— Start —

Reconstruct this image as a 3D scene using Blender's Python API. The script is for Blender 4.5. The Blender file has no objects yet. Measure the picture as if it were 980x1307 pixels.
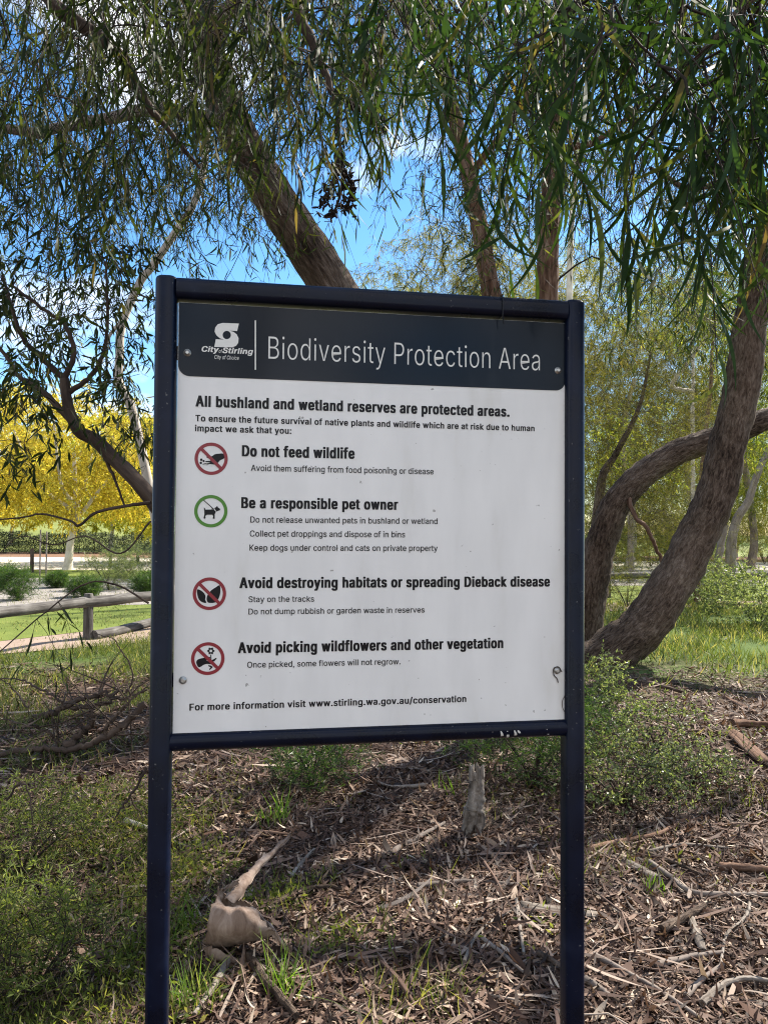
import bpy, bmesh, json, math, random
import numpy as np
from mathutils import Vector, Matrix

R = math.radians
rng = np.random.default_rng(7)
random.seed(7)
sc = bpy.context.scene
col = sc.collection

# ------------------------------------------------------------------ camera
F, CX, CY, EYE = 944.0, 490.0, 653.5, 1.55
PITCH, ROLL = 0.0245083, 0.00694569
_cp, _sp, _cr, _sr = math.cos(PITCH), math.sin(PITCH), math.cos(ROLL), math.sin(ROLL)
FW = np.array([0, _cp, _sp]); UP0 = np.array([0, -_sp, _cp]); RT0 = np.array([1.0, 0, 0])
RT = _cr * RT0 + _sr * UP0
UP = _cr * UP0 - _sr * RT0
CAM = np.array([0, 0, EYE])
cam_data = bpy.data.cameras.new('camera')
cam_data.sensor_fit = 'VERTICAL'; cam_data.sensor_height = 36.0
cam_data.lens = 36.0 * F / 1307.0
cam_data.clip_start = 0.05; cam_data.clip_end = 3000
cam = bpy.data.objects.new('camera', cam_data); col.objects.link(cam)
cam.matrix_world = Matrix(((RT[0], UP[0], -FW[0], 0), (RT[1], UP[1], -FW[1], 0), (RT[2], UP[2], -FW[2], EYE), (0, 0, 0, 1)))
sc.camera = cam

# ------------------------------------------------------------------ light
SUN_AZ, SUN_EL = 50.0, 44.0          # degrees to the right of the view direction, above the horizon
SUN_STRENGTH, SKY_STRENGTH, EXPOSURE = 5.0, 0.092, 1.58
world = bpy.data.worlds.new('World'); sc.world = world; world.use_nodes = True
wn, wl = world.node_tree.nodes, world.node_tree.links
wn.clear()
w_out = wn.new('ShaderNodeOutputWorld'); w_bg = wn.new('ShaderNodeBackground')
w_sky = wn.new('ShaderNodeTexSky'); w_sky.sky_type = 'NISHITA'; w_sky.sun_disc = False
w_sky.sun_elevation = R(SUN_EL); w_sky.sun_rotation = R(SUN_AZ)
w_sky.air_density = 1.0; w_sky.dust_density = 0.2; w_sky.ozone_density = 2.0
w_tc = wn.new('ShaderNodeTexCoord'); w_map = wn.new('ShaderNodeMapping')
w_map.inputs['Scale'].default_value = (1, 1, 2.2); w_map.inputs['Location'].default_value = (2.1, 0.9, 0.3)
w_noise = wn.new('ShaderNodeTexNoise'); w_noise.inputs['Scale'].default_value = 2.6; w_noise.inputs['Detail'].default_value = 9
w_noise.inputs['Roughness'].default_value = 0.55
w_ramp = wn.new('ShaderNodeValToRGB')
w_ramp.color_ramp.elements[0].position = 0.545; w_ramp.color_ramp.elements[0].color = (0, 0, 0, 1)
w_ramp.color_ramp.elements[1].position = 0.70; w_ramp.color_ramp.elements[1].color = (1, 1, 1, 1)
w_hsv = wn.new('ShaderNodeHueSaturation'); w_hsv.inputs['Saturation'].default_value = 1.28
w_mix = wn.new('ShaderNodeMixRGB'); w_mix.inputs['Color2'].default_value = (7.0, 7.0, 7.2, 1)
wl.new(w_tc.outputs['Generated'], w_map.inputs['Vector']); wl.new(w_map.outputs['Vector'], w_noise.inputs['Vector'])
w_sep = wn.new('ShaderNodeSeparateXYZ'); wl.new(w_tc.outputs['Generated'], w_sep.inputs[0])
w_bias = wn.new('ShaderNodeMath'); w_bias.operation = 'MULTIPLY_ADD'; w_bias.inputs[1].default_value = -0.13     # unseen extra cloud added behind the viewer, as neutral fill light
wl.new(w_sep.outputs[1], w_bias.inputs[0]); w_add = wn.new('ShaderNodeMath'); w_add.operation = 'ADD'; w_bias.inputs[2].default_value = 0.07
wl.new(w_noise.outputs['Fac'], w_add.inputs[0]); wl.new(w_bias.outputs[0], w_add.inputs[1]); w_last = w_add
for cx_, cz_, wid, amt in ((-.11, .465, .04, .085), (-.035, .475, .03, .08), (-.26, .66, .12, .07), (-.47, .34, .08, .07), (.06, .62, .10, .09)):      # separate cloud banks (heading, height), broken up by the noise
    v_ = np.array([cx_, 1.0, cz_]); v_ = v_ / np.linalg.norm(v_)
    dt = wn.new('ShaderNodeVectorMath'); dt.operation = 'DOT_PRODUCT'; wl.new(w_tc.outputs['Generated'], dt.inputs[0]); dt.inputs[1].default_value = tuple(v_)
    mr0 = wn.new('ShaderNodeMapRange'); mr0.interpolation_type = 'SMOOTHSTEP'; mr0.inputs[1].default_value = math.cos(wid * 1.3); mr0.inputs[2].default_value = math.cos(wid * .2); mr0.inputs[4].default_value = amt; wl.new(dt.outputs['Value'], mr0.inputs[0])
    ad0 = wn.new('ShaderNodeMath'); ad0.operation = 'ADD'; wl.new(w_last.outputs[0], ad0.inputs[0]); wl.new(mr0.outputs[0], ad0.inputs[1]); w_last = ad0
wl.new(w_last.outputs[0], w_ramp.inputs['Fac']); wl.new(w_ramp.outputs['Color'], w_mix.inputs['Fac'])
wl.new(w_sky.outputs['Color'], w_hsv.inputs['Color']); wl.new(w_hsv.outputs['Color'], w_mix.inputs['Color1'])
wl.new(w_mix.outputs['Color'], w_bg.inputs['Color']); w_bg.inputs['Strength'].default_value = SKY_STRENGTH
wl.new(w_bg.outputs['Background'], w_out.inputs['Surface'])
sun_data = bpy.data.lights.new('sun', 'SUN'); sun_data.energy = SUN_STRENGTH; sun_data.angle = R(0.53)
sun_data.color = (1.0, 0.93, 0.82)
sun = bpy.data.objects.new('sun', sun_data); col.objects.link(sun)
SUN_DIR = np.array([math.sin(R(SUN_AZ)) * math.cos(R(SUN_EL)), math.cos(R(SUN_AZ)) * math.cos(R(SUN_EL)), math.sin(R(SUN_EL))])
sun.rotation_euler = Vector(SUN_DIR).to_track_quat('Z', 'Y').to_euler()
sc.view_settings.view_transform = 'Standard'; sc.view_settings.look = 'None'
sc.view_settings.exposure = EXPOSURE; sc.view_settings.gamma = 1
cy = sc.cycles
cy.max_bounces = 6; cy.diffuse_bounces = 3; cy.glossy_bounces = 3; cy.transmission_bounces = 3; cy.transparent_max_bounces = 4
cy.use_denoising = True; cy.filter_width = 1.1; cy.caustics_reflective = False; cy.caustics_refractive = False
try:
    cy.denoiser = 'OPENIMAGEDENOISE'; cy.denoising_input_passes = 'RGB_ALBEDO_NORMAL'; cy.denoising_prefilter = 'NONE'
except Exception:
    pass

# ------------------------------------------------------------------ helpers
def ray(px, py):
    return FW + (px - CX) / F * RT - (py - CY) / F * UP
def at(px, py, Y):
    d = ray(px, py); return CAM + d * (Y / d[1])
def gz(x, y):
    x = np.asarray(x, float); y = np.asarray(y, float)
    n = .022 * np.sin(1.7 * x + .6 * y) + .018 * np.sin(2.9 * y - 1.3 * x + 1) + .01 * np.sin(6.1 * x + 4.3 * y) + .008 * np.sin(9.7 * y - 7.1 * x)
    fade = np.clip((9.2 - y) / 2.0, 0, 1)
    return n * fade
def on_ground(px, py):
    d = ray(px, py); z = 0.0
    for _ in range(6):
        t = (z - EYE) / d[2]; p = CAM + d * t; z = float(gz(p[0], p[1]))
    return np.array([p[0], p[1], z])
def norm(a):
    return a / np.maximum(np.linalg.norm(a, axis=-1, keepdims=True), 1e-9)
def catmull(P, n):
    P = np.asarray(P, float); Q = np.vstack([2 * P[0] - P[1], P, 2 * P[-1] - P[-2]]); out = []
    for i in range(1, len(Q) - 2):
        for k in range(n):
            t = k / n
            out.append(.5 * (2 * Q[i] + (Q[i + 1] - Q[i - 1]) * t + (2 * Q[i - 1] - 5 * Q[i] + 4 * Q[i + 1] - Q[i + 2]) * t * t + (-Q[i - 1] + 3 * Q[i] - 3 * Q[i + 1] + Q[i + 2]) * t ** 3))
    out.append(P[-1]); return np.array(out)

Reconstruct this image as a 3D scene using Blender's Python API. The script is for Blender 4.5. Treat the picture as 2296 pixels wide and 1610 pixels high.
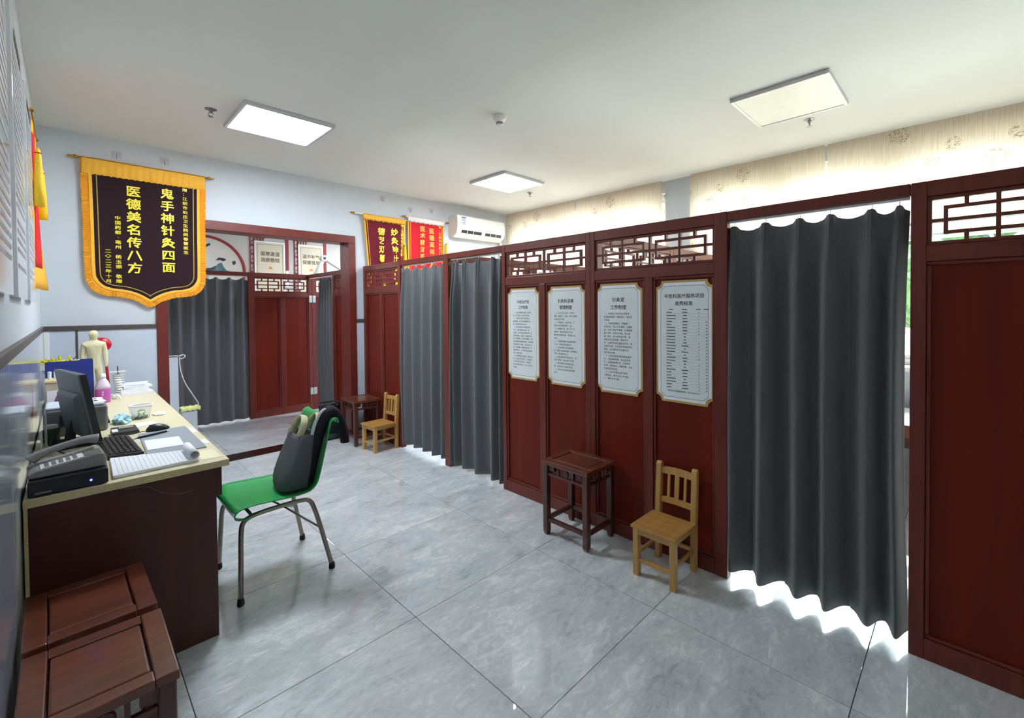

— End —

### Exercise description
Look through the data and gather every line with the string "Reconstruct" in it.

### The completed task
Reconstruct this image as a 3D scene using Blender's Python API. The script is for Blender 4.5. The Blender file has no objects yet. Measure the picture as if it were 980x1307 pixels.
Reconstruct this image as a 3D scene using Blender's Python API. The script is for Blender 4.5. Treat the picture as 2296 pixels wide and 1610 pixels high.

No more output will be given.